begin

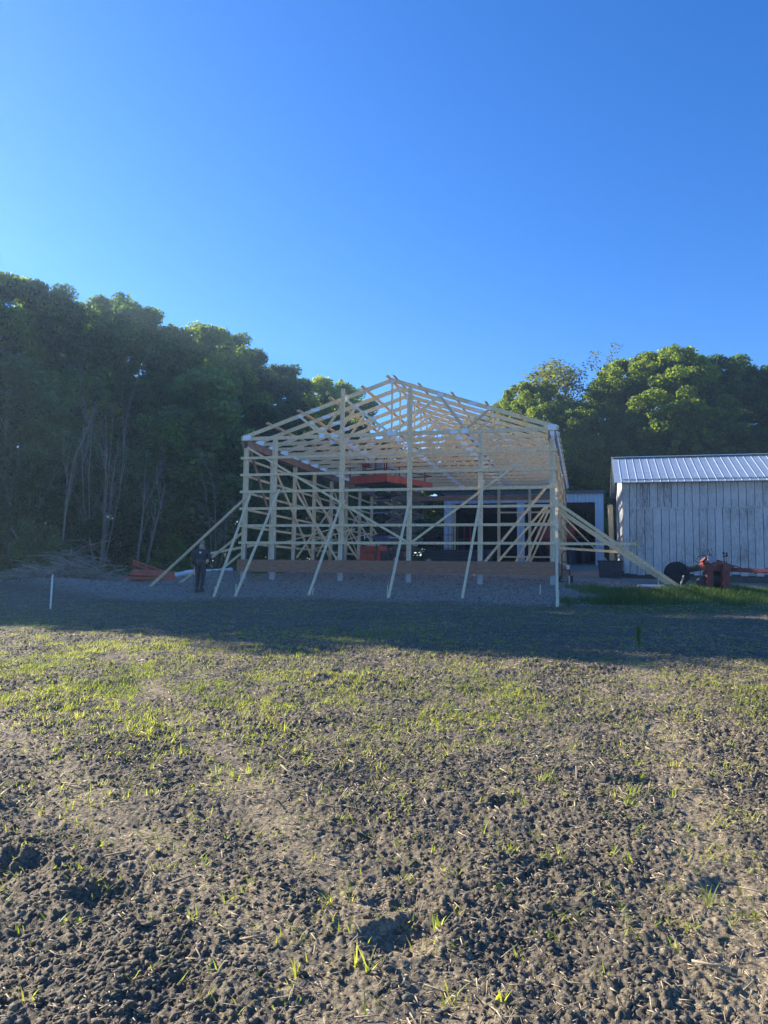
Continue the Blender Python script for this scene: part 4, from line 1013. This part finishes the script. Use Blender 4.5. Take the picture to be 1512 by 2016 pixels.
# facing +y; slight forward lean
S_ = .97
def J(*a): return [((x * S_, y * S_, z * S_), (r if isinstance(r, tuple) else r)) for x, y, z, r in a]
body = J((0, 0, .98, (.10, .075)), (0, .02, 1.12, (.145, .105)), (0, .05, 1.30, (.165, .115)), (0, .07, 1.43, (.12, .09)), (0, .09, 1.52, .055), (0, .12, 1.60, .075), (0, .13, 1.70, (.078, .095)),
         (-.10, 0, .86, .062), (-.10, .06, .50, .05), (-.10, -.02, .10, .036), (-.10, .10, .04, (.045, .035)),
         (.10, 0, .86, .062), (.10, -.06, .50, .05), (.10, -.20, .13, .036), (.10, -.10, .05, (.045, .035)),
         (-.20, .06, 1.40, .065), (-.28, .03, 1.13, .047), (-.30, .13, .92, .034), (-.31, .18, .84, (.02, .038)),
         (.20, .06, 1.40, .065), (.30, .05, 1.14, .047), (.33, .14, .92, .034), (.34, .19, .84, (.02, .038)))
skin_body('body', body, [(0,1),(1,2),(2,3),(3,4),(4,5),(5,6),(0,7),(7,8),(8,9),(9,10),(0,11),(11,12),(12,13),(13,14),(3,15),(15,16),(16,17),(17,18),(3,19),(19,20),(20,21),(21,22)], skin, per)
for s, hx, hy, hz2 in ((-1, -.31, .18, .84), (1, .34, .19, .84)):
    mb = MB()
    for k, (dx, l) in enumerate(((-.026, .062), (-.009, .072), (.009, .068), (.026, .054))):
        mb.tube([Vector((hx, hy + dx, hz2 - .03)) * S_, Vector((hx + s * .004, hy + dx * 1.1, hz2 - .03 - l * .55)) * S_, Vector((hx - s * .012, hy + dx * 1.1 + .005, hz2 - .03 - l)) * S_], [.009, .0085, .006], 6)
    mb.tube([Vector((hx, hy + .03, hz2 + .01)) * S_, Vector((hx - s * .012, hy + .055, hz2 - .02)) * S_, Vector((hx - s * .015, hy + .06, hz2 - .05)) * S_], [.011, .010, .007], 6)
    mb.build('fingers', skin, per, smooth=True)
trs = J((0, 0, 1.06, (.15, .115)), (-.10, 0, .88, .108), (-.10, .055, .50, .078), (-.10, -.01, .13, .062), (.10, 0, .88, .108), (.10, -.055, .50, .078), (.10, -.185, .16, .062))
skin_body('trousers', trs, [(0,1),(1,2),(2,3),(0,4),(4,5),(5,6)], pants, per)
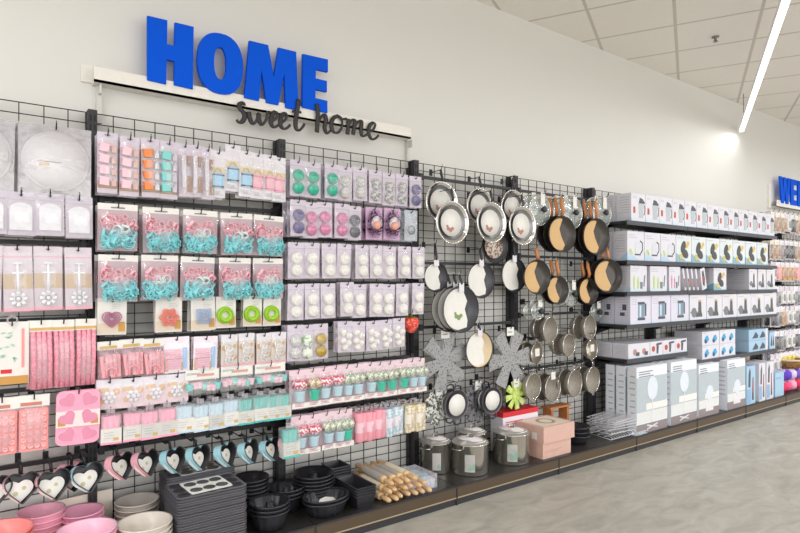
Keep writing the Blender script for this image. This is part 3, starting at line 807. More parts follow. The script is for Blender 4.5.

end

» Requirement: Output exactly the span of lines from the top of the listing through the line holding "[(0,1),(1,2),(2,3),(0,4),(4,5),(5,6)], pants, per)", and leave every picture out.

» In response:
Continue the Blender Python script for this scene: part 4, from line 1013. This part finishes the script. Use Blender 4.5. Take the picture to be 1512 by 2016 pixels.
# facing +y; slight forward lean
S_ = .97
def J(*a): return [((x * S_, y * S_, z * S_), (r if isinstance(r, tuple) else r)) for x, y, z, r in a]
body = J((0, 0, .98, (.10, .075)), (0, .02, 1.12, (.145, .105)), (0, .05, 1.30, (.165, .115)), (0, .07, 1.43, (.12, .09)), (0, .09, 1.52, .055), (0, .12, 1.60, .075), (0, .13, 1.70, (.078, .095)),
         (-.10, 0, .86, .062), (-.10, .06, .50, .05), (-.10, -.02, .10, .036), (-.10, .10, .04, (.045, .035)),
         (.10, 0, .86, .062), (.10, -.06, .50, .05), (.10, -.20, .13, .036), (.10, -.10, .05, (.045, .035)),
         (-.20, .06, 1.40, .065), (-.28, .03, 1.13, .047), (-.30, .13, .92, .034), (-.31, .18, .84, (.02, .038)),
         (.20, .06, 1.40, .065), (.30, .05, 1.14, .047), (.33, .14, .92, .034), (.34, .19, .84, (.02, .038)))
skin_body('body', body, [(0,1),(1,2),(2,3),(3,4),(4,5),(5,6),(0,7),(7,8),(8,9),(9,10),(0,11),(11,12),(12,13),(13,14),(3,15),(15,16),(16,17),(17,18),(3,19),(19,20),(20,21),(21,22)], skin, per)
for s, hx, hy, hz2 in ((-1, -.31, .18, .84), (1, .34, .19, .84)):
    mb = MB()
    for k, (dx, l) in enumerate(((-.026, .062), (-.009, .072), (.009, .068), (.026, .054))):
        mb.tube([Vector((hx, hy + dx, hz2 - .03)) * S_, Vector((hx + s * .004, hy + dx * 1.1, hz2 - .03 - l * .55)) * S_, Vector((hx - s * .012, hy + dx * 1.1 + .005, hz2 - .03 - l)) * S_], [.009, .0085, .006], 6)
    mb.tube([Vector((hx, hy + .03, hz2 + .01)) * S_, Vector((hx - s * .012, hy + .055, hz2 - .02)) * S_, Vector((hx - s * .015, hy + .06, hz2 - .05)) * S_], [.011, .010, .007], 6)
    mb.build('fingers', skin, per, smooth=True)
trs = J((0, 0, 1.06, (.15, .115)), (-.10, 0, .88, .108), (-.10, .055, .50, .078), (-.10, -.01, .13, .062), (.10, 0, .88, .108), (.10, -.055, .50, .078), (.10, -.185, .16, .062))
skin_body('trousers', trs, [(0,1),(1,2),(2,3),(0,4),(4,5),(5,6)], pants, per)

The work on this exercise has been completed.